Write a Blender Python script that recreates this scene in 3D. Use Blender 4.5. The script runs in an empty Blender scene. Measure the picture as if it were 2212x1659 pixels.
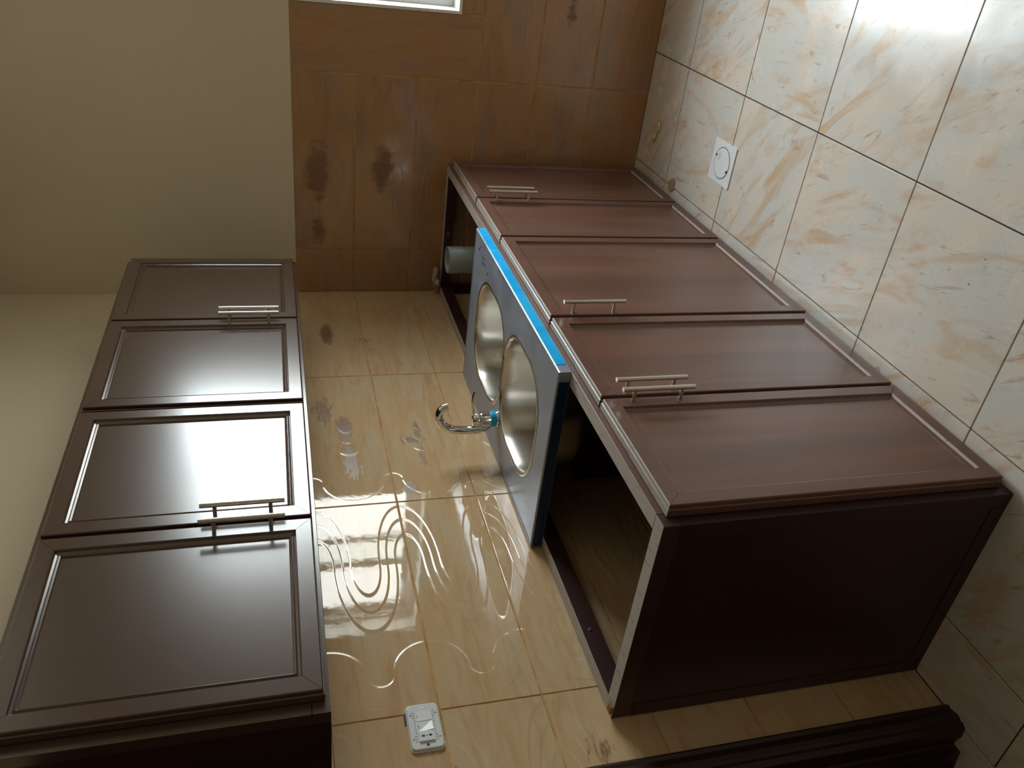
import bpy, bmesh, math, random
from mathutils import Vector, Matrix
random.seed(7)
PI = math.pi
SC = bpy.context.scene
COL = SC.collection

# ------------------------------------------------------------------ camera
# the phone was held sideways: room "up" points to the left edge of the frame
R = ((0.11096389, -0.24874072, -0.96219284),
     (-0.84773976, -0.52897786, 0.03898369),
     (-0.51867554, 0.81136335, -0.26956484))
cam_d = bpy.data.cameras.new('camera')
cam = bpy.data.objects.new('camera', cam_d)
COL.objects.link(cam)
m = Matrix.Identity(4)
for i in range(3):
    m[i][0] = R[0][i]
    m[i][1] = -R[1][i]
    m[i][2] = -R[2][i]
m[0][3], m[1][3], m[2][3] = 1.6438, -3.4140, 1.5844
cam.matrix_world = m
cam_d.sensor_fit = 'HORIZONTAL'
cam_d.sensor_width = 36.0
cam_d.lens = 1749.9163 / 2212 * 36.0
cam_d.clip_start = 0.02
SC.camera = cam

# ------------------------------------------------------------------ world / light / exposure
W = bpy.data.worlds.new('overcast_sky')
SC.world = W
W.use_nodes = True
nt = W.node_tree
nt.nodes.clear()
wo = nt.nodes.new('ShaderNodeOutputWorld')
bg = nt.nodes.new('ShaderNodeBackground')
tc = nt.nodes.new('ShaderNodeTexCoord')
sp = nt.nodes.new('ShaderNodeSeparateXYZ')
cr = nt.nodes.new('ShaderNodeValToRGB')
cr.color_ramp.elements[0].position = 0.49
cr.color_ramp.elements[0].color = (0.42, 0.42, 0.41, 1)      # sunlit pale ground outside
cr.color_ramp.elements[1].position = 0.51
cr.color_ramp.elements[1].color = (0.89, 0.95, 1.0, 1)       # bright overcast sky
mr = nt.nodes.new('ShaderNodeMapRange')
mr.inputs[1].default_value = -1
mr.inputs[2].default_value = 1
nt.links.new(tc.outputs['Generated'], sp.inputs[0])
nt.links.new(sp.outputs['Z'], mr.inputs[0])
nt.links.new(mr.outputs[0], cr.inputs[0])
nt.links.new(cr.outputs[0], bg.inputs[0])
nt.links.new(bg.outputs[0], wo.inputs[0])
bg.inputs[1].default_value = 9.0

pl = bpy.data.lights.new('window_portal', 'AREA')
pl.shape = 'RECTANGLE'
pl.size, pl.size_y = 1.1, 1.28
pl.cycles.is_portal = True
po = bpy.data.objects.new('window_portal', pl)
COL.objects.link(po)
po.location = (1.75, 0.22, 1.4985)
po.rotation_euler = (-PI / 2, 0, 0)

SC.view_settings.view_transform = 'Standard'
SC.view_settings.look = 'None'
SC.view_settings.gamma = 1
SC.view_settings.exposure = 1.6
SC.view_settings.use_curve_mapping = False
SC.cycles.max_bounces = 7
SC.cycles.diffuse_bounces = 4
SC.cycles.glossy_bounces = 4
SC.cycles.adaptive_threshold = 0.025
SC.cycles.sample_clamp_indirect = 8.0

# ------------------------------------------------------------------ node helpers
class NT:
    def __init__(s, name):
        s.mat = bpy.data.materials.new(name)
        s.mat.use_nodes = True
        s.t = s.mat.node_tree
        s.t.nodes.clear()
        s.out = s.t.nodes.new('ShaderNodeOutputMaterial')
        s.b = s.t.nodes.new('ShaderNodeBsdfPrincipled')
        s.t.links.new(s.b.outputs[0], s.out.inputs[0])

    def n(s, ty, **kw):
        nd = s.t.nodes.new(ty)
        for k, v in kw.items():
            setattr(nd, k, v)
        return nd

    def put(s, sock, v):
        if isinstance(v, bpy.types.NodeSocket):
            s.t.links.new(v, sock)
        else:
            if sock.type == 'RGBA' and not hasattr(v, '__len__'):
                v = (v, v, v, 1)
            if sock.type == 'RGBA' and len(v) == 3:
                v = (*v, 1)
            sock.default_value = v

    def math(s, op, a, b=None, c=None):
        nd = s.n('ShaderNodeMath', operation=op)
        s.put(nd.inputs[0], a)
        if b is not None:
            s.put(nd.inputs[1], b)
        if c is not None:
            s.put(nd.inputs[2], c)
        return nd.outputs[0]

    def vec(s, x, y, z):
        nd = s.n('ShaderNodeCombineXYZ')
        for i, v in enumerate((x, y, z)):
            s.put(nd.inputs[i], v)
        return nd.outputs[0]

    def sep(s, v):
        nd = s.n('ShaderNodeSeparateXYZ')
        s.put(nd.inputs[0], v)
        return nd.outputs

    def noise(s, vec, scale, detail=3, rough=0.5, dist=0.0):
        nd = s.n('ShaderNodeTexNoise')
        if vec is not None:
            s.put(nd.inputs['Vector'], vec)
        nd.inputs['Scale'].default_value = scale
        nd.inputs['Detail'].default_value = detail
        nd.inputs['Roughness'].default_value = rough
        nd.inputs['Distortion'].default_value = dist
        return nd.outputs[0]

    def mapr(s, v, a, b, c=0.0, d=1.0, smooth=True):
        nd = s.n('ShaderNodeMapRange')
        if smooth:
            nd.interpolation_type = 'SMOOTHSTEP'
        for i, q in enumerate((v, a, b, c, d)):
            s.put(nd.inputs[i], q)
        return nd.outputs[0]

    def mix(s, f, a, b):
        nd = s.n('ShaderNodeMix', data_type='RGBA')
        s.put(nd.inputs[0], f)
        s.put(nd.inputs[6], a)
        s.put(nd.inputs[7], b)
        return nd.outputs[2]

    def mapping(s, v, loc=(0, 0, 0), rot=(0, 0, 0), scale=(1, 1, 1)):
        nd = s.n('ShaderNodeMapping')
        s.put(nd.inputs[0], v)
        s.put(nd.inputs[1], loc)
        s.put(nd.inputs[2], rot)
        s.put(nd.inputs[3], scale)
        return nd.outputs[0]

    def bump(s, h, dist, strength=1.0, normal=None):
        nd = s.n('ShaderNodeBump')
        nd.inputs['Strength'].default_value = strength
        nd.inputs['Distance'].default_value = dist
        s.put(nd.inputs['Height'], h)
        if normal is not None:
            s.put(nd.inputs['Normal'], normal)
        return nd.outputs[0]

    def set(s, **kw):
        names = dict(color='Base Color', rough='Roughness', metal='Metallic', spec='Specular IOR Level',
                     normal='Normal', coat='Coat Weight', coatr='Coat Roughness')
        for k, v in kw.items():
            s.put(s.b.inputs[names[k]], v)
        return s.mat


def srgb(r, g, b):
    f = lambda c: (c / 255 / 12.92) if c / 255 <= 0.04045 else ((c / 255 + 0.055) / 1.055) ** 2.4
    return (f(r), f(g), f(b))


def plain(name, col, rough=0.5, metal=0.0, spec=0.5):
    q = NT(name)
    return q.set(color=col, rough=rough, metal=metal, spec=spec)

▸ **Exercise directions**
Please restate the material above line by line, exactly, beginning at its first line and ending with the line that contains "SC.camera = cam", without any pictures.

▸ **Solution below**
Write a Blender Python script that recreates this scene in 3D. Use Blender 4.5. The script runs in an empty Blender scene. Measure the picture as if it were 2212x1659 pixels.
import bpy, bmesh, math, random
from mathutils import Vector, Matrix
random.seed(7)
PI = math.pi
SC = bpy.context.scene
COL = SC.collection

# ------------------------------------------------------------------ camera
# the phone was held sideways: room "up" points to the left edge of the frame
R = ((0.11096389, -0.24874072, -0.96219284),
     (-0.84773976, -0.52897786, 0.03898369),
     (-0.51867554, 0.81136335, -0.26956484))
cam_d = bpy.data.cameras.new('camera')
cam = bpy.data.objects.new('camera', cam_d)
COL.objects.link(cam)
m = Matrix.Identity(4)
for i in range(3):
    m[i][0] = R[0][i]
    m[i][1] = -R[1][i]
    m[i][2] = -R[2][i]
m[0][3], m[1][3], m[2][3] = 1.6438, -3.4140, 1.5844
cam.matrix_world = m
cam_d.sensor_fit = 'HORIZONTAL'
cam_d.sensor_width = 36.0
cam_d.lens = 1749.9163 / 2212 * 36.0
cam_d.clip_start = 0.02
SC.camera = cam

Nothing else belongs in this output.